HISTORISCHE BOERDERIJEN
De historische agrarische boerderijen zijn typerend voor de gemeente West Betuwe. Ze komen zowel voor in het buitengebied als in de kernen, maar vrijwel altijd op de oeverwallen en in dijklinten. Een aantal hiervan is aangewezen als monument. De historische boerderij toont de agrarische geschiedenis van West Betuwe en levert daarmee een belangrijke basis voor de identiteit van deze landelijke gemeente. Daarnaast draagt de bebouwing in samenspel met het omringende erf bij aan de aantrekkelijkheid en verscheidenheid van het buitengebied of de kern.
De oorspronkelijke boerderij is meestal een hallehuis. Het hallehuis heeft een rechthoekige plattegrond zonder uitbouwen, met voorin het woongedeelte en achter het (voormalige) bedrijfsgedeelte. Deze boerderij bestaat uit één bouwlaag en wordt afgedekt met een forse kap met lage gootlijnen en veelal voorzien van een wolfseind. Hallehuis boerderijen werden soms aan één zijde uitgebouwd, waarbij een dwarskap op dat gedeelte werd gebouwd. Dit boerderijtype, dat wordt aangeduid als krukhuisboerderij, is te herkennen aan een L-vormige noklijn. Als het woongedeelte aan twee kanten werd uitgebouwd, ontstond een volledige dwarskap. Naar de T-vormige noklijn die hierdoor ontstaat, wordt gesproken van een T-boerderij. Het T-huis heeft anderhalve tot twee bouwlagen en wordt afgedekt met een schilddak of een zadeldak. Kruk- en T-huisboerderijen ontstonden aanvankelijk door verbouwing van bestaande hallehuis boerderijen. Na de 18e eeuw werden deze boerderijtypen direct als zodanig gebouwd.

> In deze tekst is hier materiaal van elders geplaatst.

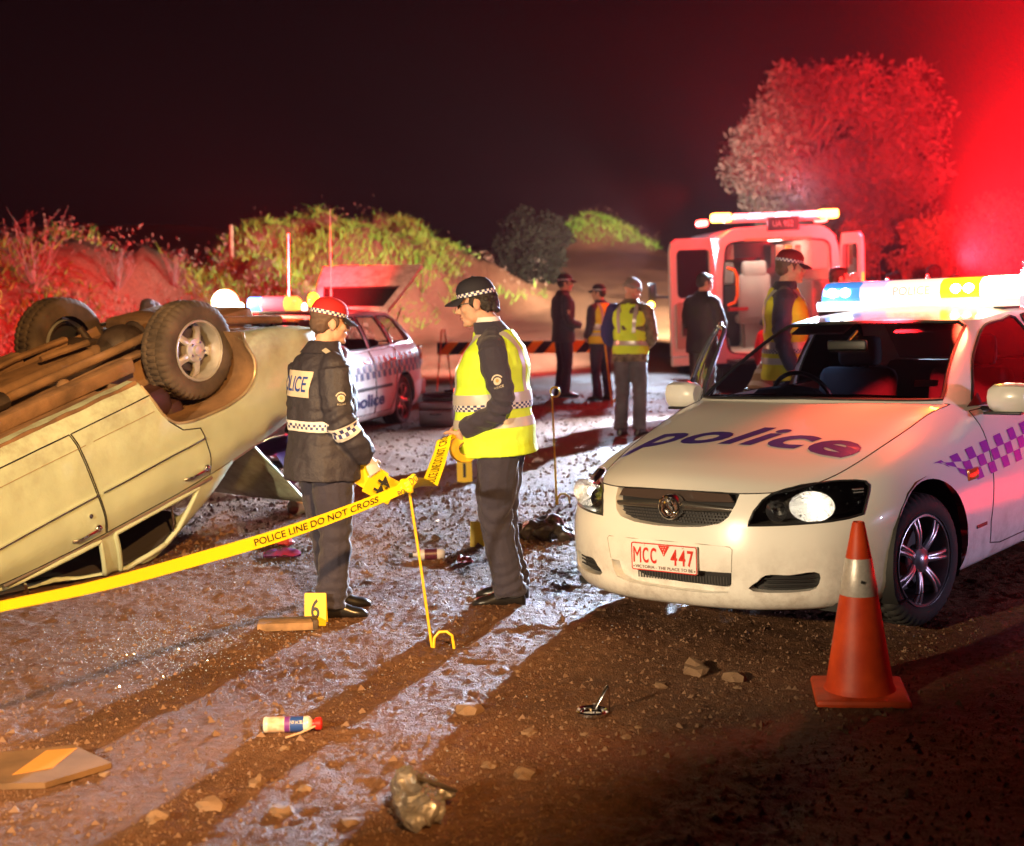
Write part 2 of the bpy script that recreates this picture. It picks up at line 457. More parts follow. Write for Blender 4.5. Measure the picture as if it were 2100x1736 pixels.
def dirt_material():
    m = bpy.data.materials.new('dirt'); m.use_nodes = True; t = m.node_tree; b = t.nodes['Principled BSDF']; L = t.links.new; N = t.nodes.new
    tc = N('ShaderNodeTexCoord')
    n1 = N('ShaderNodeTexNoise'); n1.inputs['Scale'].default_value = .7; n1.inputs['Detail'].default_value = 5
    n2 = N('ShaderNodeTexNoise'); n2.inputs['Scale'].default_value = 26; n2.inputs['Detail'].default_value = 8; n2.inputs['Roughness'].default_value = .7
    v = N('ShaderNodeTexVoronoi'); v.inputs['Scale'].default_value = 120; v.feature = 'F1'
    for n in (n1, n2, v): L(tc.outputs['Object'], n.inputs['Vector'])
    r1 = N('ShaderNodeValToRGB'); r1.color_ramp.elements[0].position = .35; r1.color_ramp.elements[1].position = .68
    r1.color_ramp.elements[0].color = (.10, .048, .025, 1); r1.color_ramp.elements[1].color = (.185, .095, .052, 1)
    r2 = N('ShaderNodeValToRGB'); r2.color_ramp.elements[0].position = .3; r2.color_ramp.elements[1].position = .75
    r2.color_ramp.elements[0].color = (.55, .52, .5, 1); r2.color_ramp.elements[1].color = (1.3, 1.25, 1.2, 1)
    mu = N('ShaderNodeMixRGB'); mu.blend_type = 'MULTIPLY'; mu.inputs[0].default_value = 1
    L(n1.outputs['Fac'], r1.inputs[0]); L(n2.outputs['Fac'], r2.inputs[0]); L(r1.outputs[0], mu.inputs[1]); L(r2.outputs[0], mu.inputs[2]); L(mu.outputs[0], b.inputs['Base Color'])
    ro = N('ShaderNodeMapRange'); ro.inputs[1].default_value = .35; ro.inputs[2].default_value = .65; ro.inputs[3].default_value = .58; ro.inputs[4].default_value = .8
    L(n1.outputs['Fac'], ro.inputs[0]); L(ro.outputs[0], b.inputs['Roughness']); b.inputs['Specular IOR Level'].default_value = .2
    b1 = N('ShaderNodeBump'); b1.inputs['Strength'].default_value = .8; b1.inputs['Distance'].default_value = .012
    b2 = N('ShaderNodeBump'); b2.inputs['Strength'].default_value = .7; b2.inputs['Distance'].default_value = .006; b2.invert = True
    L(n2.outputs['Fac'], b1.inputs['Height']); L(v.outputs['Distance'], b2.inputs['Height']); L(b1.outputs[0], b2.inputs['Normal'])
    n3 = N('ShaderNodeTexNoise'); n3.inputs['Scale'].default_value = 7; n3.inputs['Detail'].default_value = 7; n3.inputs['Roughness'].default_value = .62; L(tc.outputs['Object'], n3.inputs['Vector'])
    b3 = N('ShaderNodeBump'); b3.inputs['Strength'].default_value = .75; b3.inputs['Distance'].default_value = .035; L(n3.outputs['Fac'], b3.inputs['Height']); L(b3.outputs[0], b1.inputs['Normal']); L(b2.outputs[0], b.inputs['Normal'])
    return m
DIRT = dirt_material()
na, nb_ = X.shape
idx = np.arange(na * nb_).reshape(na, nb_)
F = np.stack([idx[:-1, :-1], idx[:-1, 1:], idx[1:, 1:], idx[1:, :-1]], -1).reshape(-1, 4)
me = bpy.data.meshes.new('ground'); me.vertices.add(na * nb_); me.vertices.foreach_set('co', np.stack([X, Y, Z], -1).astype(np.float32).ravel())
me.loops.add(F.size); me.loops.foreach_set('vertex_index', F.ravel().astype(np.int32)); me.polygons.add(len(F))
me.polygons.foreach_set('loop_start', np.arange(0, F.size, 4, dtype=np.int32)); me.polygons.foreach_set('use_smooth', np.ones(len(F), dtype=bool))
me.update(calc_edges=True); me.materials.append(DIRT)
ground = link(bpy.data.objects.new('ground', me)); tag(ground, kind='structure')
GN = (gx, gy, Z)
def surf_z(x, y):
    i = int(np.clip(np.searchsorted(gx, x) - 1, 0, len(gx) - 2)); j = int(np.clip(np.searchsorted(gy, y) - 1, 0, len(gy) - 2))
    u = (x - gx[i]) / (gx[i + 1] - gx[i]); v = (y - gy[j]) / (gy[j + 1] - gy[j])
    return float((Z[j, i] * (1 - u) + Z[j, i + 1] * u) * (1 - v) + (Z[j + 1, i] * (1 - u) + Z[j + 1, i + 1] * u) * v)

# ---- plants ------------------------------------------------------------------
def leaf_cloud(C, size, spread_dir=None, n_each=1, aspect=2.2, seed=0):
    """one small bent leaf (2 triangles) at every point of C, oriented at random"""
    r = np.random.default_rng(seed); C = np.repeat(np.asarray(C, float), n_each, 0); n = len(C)
    a = r.normal(size=(n, 3)); a /= np.linalg.norm(a, axis=1)[:, None]
    if spread_dir is not None: a = a * .8 + spread_dir; a /= np.linalg.norm(a, axis=1)[:, None]
    b = np.cross(a, r.normal(size=(n, 3))); b /= np.linalg.norm(b, axis=1)[:, None]
    s = size * r.uniform(.6, 1.4, n)[:, None]
    P = np.stack([C, C + a * s * .5 + b * s / aspect * .5, C + a * s, C + a * s * .5 - b * s / aspect * .5], 1).reshape(-1, 3)
    return P, np.arange(4 * n).reshape(-1, 4)
def np_mesh(name, P, F, mat, parent=None):
    me = bpy.data.meshes.new(name); k = F.shape[1]
    me.vertices.add(len(P)); me.vertices.foreach_set('co', P.astype(np.float32).ravel()); me.loops.add(F.size); me.loops.foreach_set('vertex_index', F.ravel().astype(np.int32))
    me.polygons.add(len(F)); me.polygons.foreach_set('loop_start', np.arange(0, F.size, k, dtype=np.int32)); me.update(calc_edges=True); me.materials.append(mat)
    return link(bpy.data.objects.new(name, me), parent)

GRASS = M('grass_blades', (.07, .22, .012), .7, spec=.2, nz=(1.3, .5), col2=(.20, .34, .05))
SCRUB = M('dry_scrub', (.16, .10, .07), .8, spec=.15, nz=(2, .5), col2=(.30, .20, .14))
LEAF = M('tree_leaves', (.055, .06, .038), .7, spec=.15, nz=(.8, .4), col2=(.10, .105, .075))
LEAFG = M('shrub_leaves', (.045, .055, .03), .7, spec=.15, nz=(1.5, .4), col2=(.08, .11, .05))
LEAFP = M('pale_leaves', (.10, .105, .09), .7, spec=.15)
BARK = M('bark', (.11, .085, .065), .8, bump=(14, .6))
TWIG = M('twigs', (.20, .16, .13), .8)

def scatter(n, test, x0, x1, y0, y1, seed):
    r = np.random.default_rng(seed); x = r.uniform(x0, x1, n); y = r.uniform(y0, y1, n); k = test(x, y) > r.uniform(0, 1, n)
    return x[k], y[k]
# grass on the bank tops
def grassy(x, y):
    b = bank_z(x, y); far = (y > 31) & (x > -3.2); return np.where(far, np.clip((b - .15) / .25, 0, 1), np.clip((b - .75) / .6, 0, 1)) * sst(-.55, .1, fbm(x, y, .45, 3, 81))
x, y = scatter(170000, grassy, -14, 5, 19, 50, 3)
rr = np.random.default_rng(4); zz = ground_z(x, y); n = len(x); hgt = rr.uniform(.07, .20, n) * (1 + .6 * fbm(x, y, 1.1, 2, 9)); ang = rr.uniform(0, 6.283, n); wd = rr.uniform(.012, .028, n)
lean = rr.normal(0, .12, (n, 2)); B = np.stack([x, y, zz - .03], 1); D = np.stack([np.cos(ang), np.sin(ang), 0 * ang], 1) * wd[:, None]
top = B + np.stack([lean[:, 0], lean[:, 1], hgt], 1)
np_mesh_o = np_mesh('bank_grass', np.stack([B - D, B + D, top], 1).reshape(-1, 3), np.arange(3 * n).reshape(-1, 3), GRASS)
tag(np_mesh_o, 'pale green grass growing along the tops of the earth banks', 'grass', kind='stuff')
# dry scrub clumps on the bank faces
def scrubby(x, y):
    b = bank_z(x, y); return np.where((y > 31) & (x > -3.2), .12, 1) * (b > .25) * sst(-1.3, -.2, fbm(x, y, .8, 3, 91)) * (1 - .93 * sst(.9, 1.6, b))
x, y = scatter(170000, scrubby, -14, 5, 17, 50, 5); x2, y2 = scatter(150000, scrubby, -12, -2.5, 17.5, 29, 8); x, y = np.r_[x, x2], np.r_[y, y2]
C = np.stack([x, y, ground_z(x, y) + np.random.default_rng(6).uniform(0, .34, len(x)) * (.4 + sst(-.2, .5, fbm(x, y, 1.6, 2, 95)))], 1)
P, F = leaf_cloud(C, .065, np.array([0, -.2, .7]), 1, 3.0, 7)
tag(np_mesh('bank_scrub', P, F, SCRUB), 'low dry scrub covering the faces of the earth banks', 'scrub', kind='stuff')

def branch_path(a, b, bend, n=6, seed=0):
    r = np.random.default_rng(seed); a = np.array(a, float); b = np.array(b, float); t = np.linspace(0, 1, n)[:, None]
    return a + (b - a) * t + np.sin(t * math.pi) * r.normal(size=3) * bend
def tree(name, label, cat, loc, h, crown_r, crown_h, leaves, leaf=.16, mat=LEAF, trunk_r=.22, clumps=60, seed=1, group=None, low=.25):
    r = np.random.default_rng(seed); t = thing(name, label, cat, (loc[0], loc[1], gz(*loc)), 0, group)
    cen = []
    for k in range(clumps):
        d = r.normal(size=3); d /= np.linalg.norm(d); rad = r.uniform(.55, 1.0) ** .6
        p = np.array([d[0] * crown_r * rad, d[1] * crown_r * rad * .8, h - crown_h / 2 + d[2] * crown_h / 2 * rad])
        if d[2] < 0: p[:2] *= 1.0 + .1 * d[2]
        if p[2] > h * low * .6: cen.append(p)
    cen = np.array(cen); mb = MB()
    fork = np.array([0, 0, h * low]); mb.tube(branch_path((0, 0, -.2), fork, .08, 5, seed), np.linspace(trunk_r, trunk_r * .7, 5), 9)
    mains = [cen[i] * np.array([.55, .55, .8]) + np.array([0, 0, h * .05]) for i in r.choice(len(cen), min(7, len(cen)), replace=False)]
    for i, m_ in enumerate(mains): mb.tube(branch_path(fork - [0, 0, .1], m_, h * .04, 6, seed + i), np.linspace(trunk_r * .5, trunk_r * .15, 6), 6)
    for i, c in enumerate(cen):
        j = min(mains, key=lambda q: np.linalg.norm(q - c)); mb.tube(branch_path(j, c, h * .02, 5, seed + 50 + i), np.linspace(trunk_r * .16, trunk_r * .04, 5), 5)
    mb.build('trunk', BARK, t)
    k = r.integers(0, len(cen), leaves); rad = crown_r * .27 * r.uniform(.6, 1.3, len(cen))
    off = r.normal(size=(leaves, 3)); off /= np.linalg.norm(off, axis=1)[:, None]; off *= (r.uniform(0, 1, leaves) ** .45)[:, None]
    C = cen[k] + off * rad[k][:, None] * np.array([1, 1, .8])
    P, F = leaf_cloud(C, leaf, np.array([0, 0, -.15]), 1, 2.4, seed + 9); np_mesh('crown', P, F, mat, t)
    return t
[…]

Vrijwel alle boerderijen in de gemeente West Betuwe die voor de 20e eeuw tot stand zijn gekomen, hebben één van deze drie vormen. Een bijzondere constructie die bij boerderijen in het rivierengebied is toegepast, vormt de overkragende kap die boven de dubbele deeldeuren is aangebracht. Door de dakoversteek was het mogelijk om hooi droog van de karren naar de hooizolder over te brengen. Vanwege de streek gebonden verschijningsvorm wordt een dergelijke kapconstructie aangeduid als ‘Betuwse overstek’. De gevels van historische boerderijen zijn meestal opgetrokken uit rode baksteen en soms voorzien van een pleisterlaag in een lichte kleur. Het dak is afgedekt met riet, grijze keramische pannen of een combinatie hiervan. Karakteristiek is de gepleisterde plint in een donkere (grijze) kleur rondom het gebouw. De ramen in de voorgevel zijn relatief smal en hoog en op de begane grond laag voorzien van luiken. De ramen hebben een roedeverdeling; 6-ruits voor de grote vensters op de begane grond. De gevelindeling van het T-huis is vaak symmetrisch. De ramen in de gevels van het bedrijfsgedeelte zijn minder talrijk en kleiner van omvang, behoudens de staldeuren die hebben juist wel een groot formaat.